We flew from one conference to another, and arrived in Chicago for the FIA Expo 2012. Similarly at FIA, attendance suffered as futures industry participants from New York, a large trading hub, were largely absent, as well as those from Northern regions. As FIA progressed so too did Sandy, and as it made landfall in New York, this time the damage was more sustained. Boroughs were totally flooded in, the subways and transportation systems were inoperable, and there was extensive damage all down the seaboard. It took JKF two days to get back up and running, while the subways and transportation systems operated a disrupted service even seven days after. For many people it took more than two weeks to have their power restored. The estimated cost of Hurricane Sandy to New York is $42billion.

The ZE lens on the marketplace is typically from the soft infrastructure side. What Sandy brought to light for us is the vulnerability of large organizations in the face of natural disasters and also that disaster recovery may be in place for some things but it is rarely fully thought out. Some of the critical functions we depend on as a market may not always be as fail-safe as we think. A case in point is the CME Group who were forced to close the NYMEX and trading floor and experienced difficulties in re-instating its energy market. ZE has plants that we serve on a cloud basis and we were heartened that our clients availing of that service were able to recover rapidly and do their work that depends on our systems.

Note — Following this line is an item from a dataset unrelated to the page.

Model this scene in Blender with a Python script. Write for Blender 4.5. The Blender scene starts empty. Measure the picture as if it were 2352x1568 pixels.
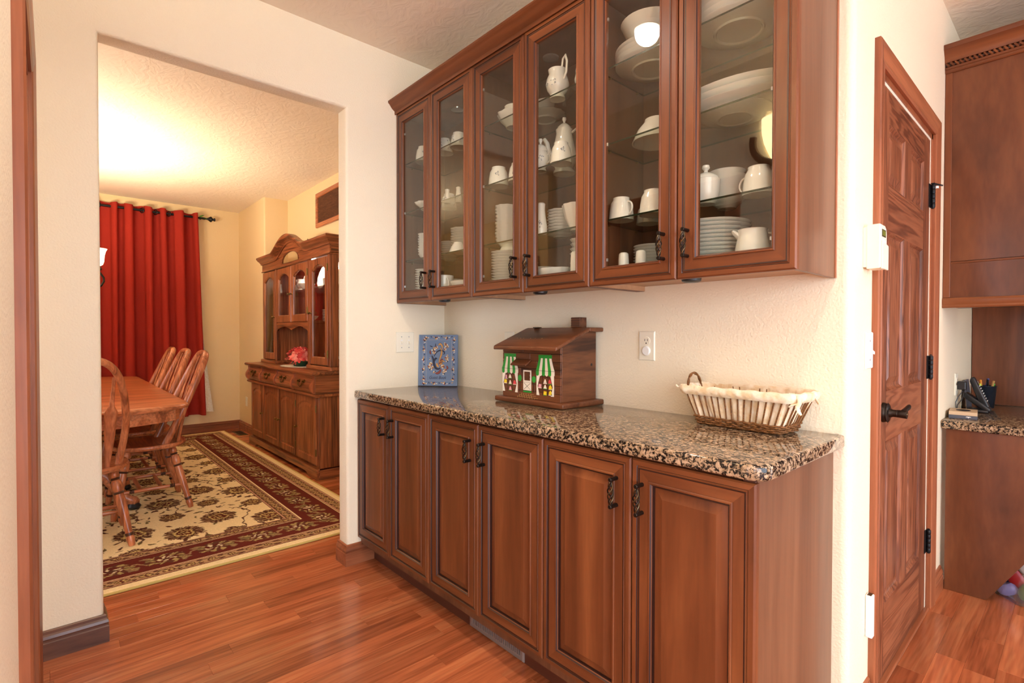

Like many things, Sandy highlighted how complex and interconnected our world is; an event that happens in one place can have sweeping business and economic consequences in other places. Often, where we think we have the correct recovery in place, it may not be truly recoverable. While Sandy was a tragic disaster, it does derive infrastructure lessons. From our perspective, there are methods to resolve data criticality. There are ways to protect our corporations and markets to ensure data is available and processes that depend on that data continue. Surely for every industry there are similar lessons to be learned. Our hearts go out to all that were affected by Sandy. We can only hope for the best for all.